◆ **Goal**:
Return, exactly as written, every line from the first line of the data below through the line that contains "cm.build('carved_marks', M['table_wood'], pt)".

==============================

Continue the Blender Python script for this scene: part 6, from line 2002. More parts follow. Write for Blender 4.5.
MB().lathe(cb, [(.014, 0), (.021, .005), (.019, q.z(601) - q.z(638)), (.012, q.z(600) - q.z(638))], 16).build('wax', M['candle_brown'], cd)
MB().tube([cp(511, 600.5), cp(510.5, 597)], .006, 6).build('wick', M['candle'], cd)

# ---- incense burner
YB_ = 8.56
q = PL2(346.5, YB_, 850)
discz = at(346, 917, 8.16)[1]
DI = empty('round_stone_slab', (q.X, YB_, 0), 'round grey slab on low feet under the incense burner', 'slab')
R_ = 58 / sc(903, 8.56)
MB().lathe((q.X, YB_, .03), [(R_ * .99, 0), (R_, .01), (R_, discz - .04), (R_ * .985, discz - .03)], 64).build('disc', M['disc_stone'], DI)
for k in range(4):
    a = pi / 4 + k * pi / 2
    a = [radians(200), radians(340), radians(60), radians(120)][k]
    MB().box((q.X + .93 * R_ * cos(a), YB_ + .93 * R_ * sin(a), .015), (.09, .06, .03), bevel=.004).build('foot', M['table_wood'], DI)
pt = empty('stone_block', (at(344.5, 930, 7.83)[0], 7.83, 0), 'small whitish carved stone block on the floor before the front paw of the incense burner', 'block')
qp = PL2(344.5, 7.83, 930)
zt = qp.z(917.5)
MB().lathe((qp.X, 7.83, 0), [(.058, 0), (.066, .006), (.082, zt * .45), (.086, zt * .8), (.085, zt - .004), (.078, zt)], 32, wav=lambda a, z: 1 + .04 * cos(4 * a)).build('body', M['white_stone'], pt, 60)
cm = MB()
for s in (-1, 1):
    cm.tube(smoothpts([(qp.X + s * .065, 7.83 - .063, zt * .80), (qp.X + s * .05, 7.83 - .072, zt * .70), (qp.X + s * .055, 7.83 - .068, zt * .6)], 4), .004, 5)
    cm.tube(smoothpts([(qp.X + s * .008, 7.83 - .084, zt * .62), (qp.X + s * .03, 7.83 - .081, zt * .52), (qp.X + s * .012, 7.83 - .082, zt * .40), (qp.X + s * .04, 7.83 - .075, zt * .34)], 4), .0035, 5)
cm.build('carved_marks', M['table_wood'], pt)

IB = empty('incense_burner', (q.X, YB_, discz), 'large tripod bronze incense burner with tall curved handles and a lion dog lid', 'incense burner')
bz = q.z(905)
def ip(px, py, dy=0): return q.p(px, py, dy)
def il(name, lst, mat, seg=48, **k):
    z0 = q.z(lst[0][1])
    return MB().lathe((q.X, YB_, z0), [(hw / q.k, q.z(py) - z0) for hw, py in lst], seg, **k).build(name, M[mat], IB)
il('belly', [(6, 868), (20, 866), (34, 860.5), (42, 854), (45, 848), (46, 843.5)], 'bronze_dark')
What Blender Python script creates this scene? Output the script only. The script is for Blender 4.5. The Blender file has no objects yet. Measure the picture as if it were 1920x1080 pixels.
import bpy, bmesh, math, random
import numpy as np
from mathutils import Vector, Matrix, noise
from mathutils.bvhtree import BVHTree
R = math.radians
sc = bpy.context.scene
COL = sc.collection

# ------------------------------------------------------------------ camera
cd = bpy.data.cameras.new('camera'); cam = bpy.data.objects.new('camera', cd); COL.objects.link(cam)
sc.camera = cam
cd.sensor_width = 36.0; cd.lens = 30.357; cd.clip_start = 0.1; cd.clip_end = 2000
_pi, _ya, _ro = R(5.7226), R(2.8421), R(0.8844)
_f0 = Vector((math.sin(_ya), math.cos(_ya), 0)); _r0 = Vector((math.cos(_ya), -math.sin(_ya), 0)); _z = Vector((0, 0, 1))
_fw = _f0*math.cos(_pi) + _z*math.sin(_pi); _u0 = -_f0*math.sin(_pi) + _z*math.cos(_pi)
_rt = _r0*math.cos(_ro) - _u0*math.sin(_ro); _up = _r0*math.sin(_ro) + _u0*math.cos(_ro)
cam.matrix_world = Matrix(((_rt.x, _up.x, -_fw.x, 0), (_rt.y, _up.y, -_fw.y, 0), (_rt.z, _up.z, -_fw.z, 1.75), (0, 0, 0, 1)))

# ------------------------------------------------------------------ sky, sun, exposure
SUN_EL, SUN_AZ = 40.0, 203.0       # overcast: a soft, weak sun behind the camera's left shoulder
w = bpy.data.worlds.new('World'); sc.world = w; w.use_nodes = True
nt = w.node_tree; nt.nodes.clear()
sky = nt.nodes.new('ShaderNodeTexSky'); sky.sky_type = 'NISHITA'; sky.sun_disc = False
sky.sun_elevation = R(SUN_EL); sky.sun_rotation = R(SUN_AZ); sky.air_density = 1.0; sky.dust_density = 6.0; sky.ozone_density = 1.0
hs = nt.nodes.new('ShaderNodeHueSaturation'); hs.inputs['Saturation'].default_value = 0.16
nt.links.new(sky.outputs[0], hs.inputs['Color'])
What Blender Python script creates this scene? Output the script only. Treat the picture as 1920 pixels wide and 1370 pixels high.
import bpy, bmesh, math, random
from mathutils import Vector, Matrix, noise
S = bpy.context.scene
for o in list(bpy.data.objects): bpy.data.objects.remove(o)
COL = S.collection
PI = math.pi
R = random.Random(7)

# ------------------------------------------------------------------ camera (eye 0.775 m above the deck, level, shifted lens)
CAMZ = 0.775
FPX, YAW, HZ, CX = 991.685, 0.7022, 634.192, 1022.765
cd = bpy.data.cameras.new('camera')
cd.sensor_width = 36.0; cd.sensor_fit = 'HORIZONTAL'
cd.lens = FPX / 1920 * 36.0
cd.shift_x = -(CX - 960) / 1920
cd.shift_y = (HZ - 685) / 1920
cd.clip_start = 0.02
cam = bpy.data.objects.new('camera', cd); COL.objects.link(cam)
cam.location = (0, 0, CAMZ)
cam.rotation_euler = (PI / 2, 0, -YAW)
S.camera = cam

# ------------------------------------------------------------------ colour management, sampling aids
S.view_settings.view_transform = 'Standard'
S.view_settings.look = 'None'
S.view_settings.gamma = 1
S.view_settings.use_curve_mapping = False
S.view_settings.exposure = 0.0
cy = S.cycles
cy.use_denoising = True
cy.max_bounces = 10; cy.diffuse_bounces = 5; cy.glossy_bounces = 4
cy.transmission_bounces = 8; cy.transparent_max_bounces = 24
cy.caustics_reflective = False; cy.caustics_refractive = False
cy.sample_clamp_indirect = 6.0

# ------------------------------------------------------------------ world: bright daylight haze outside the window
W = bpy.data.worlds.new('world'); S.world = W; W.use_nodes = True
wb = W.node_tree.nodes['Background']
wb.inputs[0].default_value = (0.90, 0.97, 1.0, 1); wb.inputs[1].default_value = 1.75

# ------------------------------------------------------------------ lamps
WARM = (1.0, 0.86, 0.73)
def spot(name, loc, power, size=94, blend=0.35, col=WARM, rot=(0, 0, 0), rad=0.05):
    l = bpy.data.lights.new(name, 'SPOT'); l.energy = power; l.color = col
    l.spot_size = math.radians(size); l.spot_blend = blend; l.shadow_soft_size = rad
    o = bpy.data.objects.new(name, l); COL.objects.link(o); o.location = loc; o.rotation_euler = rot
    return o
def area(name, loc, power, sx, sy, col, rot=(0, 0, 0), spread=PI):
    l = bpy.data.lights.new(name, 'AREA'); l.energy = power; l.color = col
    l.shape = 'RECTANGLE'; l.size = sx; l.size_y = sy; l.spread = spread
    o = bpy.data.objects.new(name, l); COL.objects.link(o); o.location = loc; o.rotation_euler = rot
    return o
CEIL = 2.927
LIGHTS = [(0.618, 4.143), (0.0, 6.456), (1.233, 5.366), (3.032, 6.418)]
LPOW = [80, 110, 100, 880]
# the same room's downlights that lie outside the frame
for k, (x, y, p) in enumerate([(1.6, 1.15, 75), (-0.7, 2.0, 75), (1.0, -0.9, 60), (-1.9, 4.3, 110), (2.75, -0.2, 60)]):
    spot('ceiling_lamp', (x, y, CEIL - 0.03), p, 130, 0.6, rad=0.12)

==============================

◆ **Reply**:
Continue the Blender Python script for this scene: part 6, from line 2002. More parts follow. Write for Blender 4.5.
MB().lathe(cb, [(.014, 0), (.021, .005), (.019, q.z(601) - q.z(638)), (.012, q.z(600) - q.z(638))], 16).build('wax', M['candle_brown'], cd)
MB().tube([cp(511, 600.5), cp(510.5, 597)], .006, 6).build('wick', M['candle'], cd)

# ---- incense burner
YB_ = 8.56
q = PL2(346.5, YB_, 850)
discz = at(346, 917, 8.16)[1]
DI = empty('round_stone_slab', (q.X, YB_, 0), 'round grey slab on low feet under the incense burner', 'slab')
R_ = 58 / sc(903, 8.56)
MB().lathe((q.X, YB_, .03), [(R_ * .99, 0), (R_, .01), (R_, discz - .04), (R_ * .985, discz - .03)], 64).build('disc', M['disc_stone'], DI)
for k in range(4):
    a = pi / 4 + k * pi / 2
    a = [radians(200), radians(340), radians(60), radians(120)][k]
    MB().box((q.X + .93 * R_ * cos(a), YB_ + .93 * R_ * sin(a), .015), (.09, .06, .03), bevel=.004).build('foot', M['table_wood'], DI)
pt = empty('stone_block', (at(344.5, 930, 7.83)[0], 7.83, 0), 'small whitish carved stone block on the floor before the front paw of the incense burner', 'block')
qp = PL2(344.5, 7.83, 930)
zt = qp.z(917.5)
MB().lathe((qp.X, 7.83, 0), [(.058, 0), (.066, .006), (.082, zt * .45), (.086, zt * .8), (.085, zt - .004), (.078, zt)], 32, wav=lambda a, z: 1 + .04 * cos(4 * a)).build('body', M['white_stone'], pt, 60)
cm = MB()
for s in (-1, 1):
    cm.tube(smoothpts([(qp.X + s * .065, 7.83 - .063, zt * .80), (qp.X + s * .05, 7.83 - .072, zt * .70), (qp.X + s * .055, 7.83 - .068, zt * .6)], 4), .004, 5)
    cm.tube(smoothpts([(qp.X + s * .008, 7.83 - .084, zt * .62), (qp.X + s * .03, 7.83 - .081, zt * .52), (qp.X + s * .012, 7.83 - .082, zt * .40), (qp.X + s * .04, 7.83 - .075, zt * .34)], 4), .0035, 5)
cm.build('carved_marks', M['table_wood'], pt)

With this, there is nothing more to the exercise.